:: Dataset extract ::
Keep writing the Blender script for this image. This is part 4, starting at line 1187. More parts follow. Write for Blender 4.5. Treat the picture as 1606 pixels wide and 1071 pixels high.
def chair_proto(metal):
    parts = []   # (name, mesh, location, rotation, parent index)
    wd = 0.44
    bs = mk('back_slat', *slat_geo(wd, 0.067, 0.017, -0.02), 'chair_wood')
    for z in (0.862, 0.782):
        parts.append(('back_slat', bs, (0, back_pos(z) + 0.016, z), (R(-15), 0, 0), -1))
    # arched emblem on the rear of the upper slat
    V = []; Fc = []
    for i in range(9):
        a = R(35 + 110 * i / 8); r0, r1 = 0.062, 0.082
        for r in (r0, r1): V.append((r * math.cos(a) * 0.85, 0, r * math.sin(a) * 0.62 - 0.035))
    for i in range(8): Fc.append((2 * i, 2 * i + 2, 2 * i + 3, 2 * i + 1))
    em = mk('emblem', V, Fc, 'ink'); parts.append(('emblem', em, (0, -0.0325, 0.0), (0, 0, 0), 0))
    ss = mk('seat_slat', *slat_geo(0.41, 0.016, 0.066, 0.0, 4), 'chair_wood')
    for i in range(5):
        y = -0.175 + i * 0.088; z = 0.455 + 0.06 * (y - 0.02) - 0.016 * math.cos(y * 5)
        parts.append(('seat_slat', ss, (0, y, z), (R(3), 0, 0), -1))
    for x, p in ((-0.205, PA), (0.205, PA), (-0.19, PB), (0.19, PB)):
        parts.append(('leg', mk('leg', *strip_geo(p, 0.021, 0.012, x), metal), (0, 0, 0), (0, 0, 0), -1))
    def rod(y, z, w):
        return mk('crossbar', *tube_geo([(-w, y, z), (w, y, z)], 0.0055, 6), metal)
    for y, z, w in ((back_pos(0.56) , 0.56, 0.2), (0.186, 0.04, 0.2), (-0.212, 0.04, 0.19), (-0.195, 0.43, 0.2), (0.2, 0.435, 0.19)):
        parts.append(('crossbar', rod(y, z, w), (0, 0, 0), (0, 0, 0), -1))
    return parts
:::
Aim: Please repeat the listing above in full and exactly.

Right answer:
Keep writing the Blender script for this image. This is part 4, starting at line 1187. More parts follow. Write for Blender 4.5. Treat the picture as 1606 pixels wide and 1071 pixels high.
def chair_proto(metal):
    parts = []   # (name, mesh, location, rotation, parent index)
    wd = 0.44
    bs = mk('back_slat', *slat_geo(wd, 0.067, 0.017, -0.02), 'chair_wood')
    for z in (0.862, 0.782):
        parts.append(('back_slat', bs, (0, back_pos(z) + 0.016, z), (R(-15), 0, 0), -1))
    # arched emblem on the rear of the upper slat
    V = []; Fc = []
    for i in range(9):
        a = R(35 + 110 * i / 8); r0, r1 = 0.062, 0.082
        for r in (r0, r1): V.append((r * math.cos(a) * 0.85, 0, r * math.sin(a) * 0.62 - 0.035))
    for i in range(8): Fc.append((2 * i, 2 * i + 2, 2 * i + 3, 2 * i + 1))
    em = mk('emblem', V, Fc, 'ink'); parts.append(('emblem', em, (0, -0.0325, 0.0), (0, 0, 0), 0))
    ss = mk('seat_slat', *slat_geo(0.41, 0.016, 0.066, 0.0, 4), 'chair_wood')
    for i in range(5):
        y = -0.175 + i * 0.088; z = 0.455 + 0.06 * (y - 0.02) - 0.016 * math.cos(y * 5)
        parts.append(('seat_slat', ss, (0, y, z), (R(3), 0, 0), -1))
    for x, p in ((-0.205, PA), (0.205, PA), (-0.19, PB), (0.19, PB)):
        parts.append(('leg', mk('leg', *strip_geo(p, 0.021, 0.012, x), metal), (0, 0, 0), (0, 0, 0), -1))
    def rod(y, z, w):
        return mk('crossbar', *tube_geo([(-w, y, z), (w, y, z)], 0.0055, 6), metal)
    for y, z, w in ((back_pos(0.56) , 0.56, 0.2), (0.186, 0.04, 0.2), (-0.212, 0.04, 0.19), (-0.195, 0.43, 0.2), (0.2, 0.435, 0.19)):
        parts.append(('crossbar', rod(y, z, w), (0, 0, 0), (0, 0, 0), -1))
    return parts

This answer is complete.